Source data:

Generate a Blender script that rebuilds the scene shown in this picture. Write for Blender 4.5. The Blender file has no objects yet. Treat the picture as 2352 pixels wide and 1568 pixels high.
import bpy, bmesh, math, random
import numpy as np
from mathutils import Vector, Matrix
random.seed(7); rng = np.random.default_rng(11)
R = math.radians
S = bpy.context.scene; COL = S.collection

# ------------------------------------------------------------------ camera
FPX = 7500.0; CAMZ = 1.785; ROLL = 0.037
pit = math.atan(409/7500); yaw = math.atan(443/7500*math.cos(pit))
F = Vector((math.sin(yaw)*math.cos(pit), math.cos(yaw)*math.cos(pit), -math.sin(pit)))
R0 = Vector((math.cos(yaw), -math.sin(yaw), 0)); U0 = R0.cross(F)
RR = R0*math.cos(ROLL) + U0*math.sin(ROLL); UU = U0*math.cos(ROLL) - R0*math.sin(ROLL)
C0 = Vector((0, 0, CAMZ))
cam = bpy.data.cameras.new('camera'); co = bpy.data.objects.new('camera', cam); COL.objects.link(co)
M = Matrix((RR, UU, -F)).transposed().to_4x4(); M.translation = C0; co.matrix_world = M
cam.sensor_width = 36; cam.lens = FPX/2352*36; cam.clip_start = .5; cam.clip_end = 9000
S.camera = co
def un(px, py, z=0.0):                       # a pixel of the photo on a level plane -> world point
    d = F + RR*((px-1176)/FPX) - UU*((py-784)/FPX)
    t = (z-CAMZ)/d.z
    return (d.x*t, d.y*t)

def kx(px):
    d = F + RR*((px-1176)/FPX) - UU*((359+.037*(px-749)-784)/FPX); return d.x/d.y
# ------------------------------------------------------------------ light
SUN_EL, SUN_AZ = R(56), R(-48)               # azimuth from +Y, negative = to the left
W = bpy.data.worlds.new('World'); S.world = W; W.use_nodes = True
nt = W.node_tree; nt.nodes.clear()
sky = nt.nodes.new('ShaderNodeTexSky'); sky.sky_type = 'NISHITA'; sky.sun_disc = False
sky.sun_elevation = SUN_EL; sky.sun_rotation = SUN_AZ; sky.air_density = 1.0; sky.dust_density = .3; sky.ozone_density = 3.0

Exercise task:
Extract the full listing and reproduce each line exactly.

Solution:
Generate a Blender script that rebuilds the scene shown in this picture. Write for Blender 4.5. The Blender file has no objects yet. Treat the picture as 2352 pixels wide and 1568 pixels high.
import bpy, bmesh, math, random
import numpy as np
from mathutils import Vector, Matrix
random.seed(7); rng = np.random.default_rng(11)
R = math.radians
S = bpy.context.scene; COL = S.collection

# ------------------------------------------------------------------ camera
FPX = 7500.0; CAMZ = 1.785; ROLL = 0.037
pit = math.atan(409/7500); yaw = math.atan(443/7500*math.cos(pit))
F = Vector((math.sin(yaw)*math.cos(pit), math.cos(yaw)*math.cos(pit), -math.sin(pit)))
R0 = Vector((math.cos(yaw), -math.sin(yaw), 0)); U0 = R0.cross(F)
RR = R0*math.cos(ROLL) + U0*math.sin(ROLL); UU = U0*math.cos(ROLL) - R0*math.sin(ROLL)
C0 = Vector((0, 0, CAMZ))
cam = bpy.data.cameras.new('camera'); co = bpy.data.objects.new('camera', cam); COL.objects.link(co)
M = Matrix((RR, UU, -F)).transposed().to_4x4(); M.translation = C0; co.matrix_world = M
cam.sensor_width = 36; cam.lens = FPX/2352*36; cam.clip_start = .5; cam.clip_end = 9000
S.camera = co
def un(px, py, z=0.0):                       # a pixel of the photo on a level plane -> world point
    d = F + RR*((px-1176)/FPX) - UU*((py-784)/FPX)
    t = (z-CAMZ)/d.z
    return (d.x*t, d.y*t)

def kx(px):
    d = F + RR*((px-1176)/FPX) - UU*((359+.037*(px-749)-784)/FPX); return d.x/d.y
# ------------------------------------------------------------------ light
SUN_EL, SUN_AZ = R(56), R(-48)               # azimuth from +Y, negative = to the left
W = bpy.data.worlds.new('World'); S.world = W; W.use_nodes = True
nt = W.node_tree; nt.nodes.clear()
sky = nt.nodes.new('ShaderNodeTexSky'); sky.sky_type = 'NISHITA'; sky.sun_disc = False
sky.sun_elevation = SUN_EL; sky.sun_rotation = SUN_AZ; sky.air_density = 1.0; sky.dust_density = .3; sky.ozone_density = 3.0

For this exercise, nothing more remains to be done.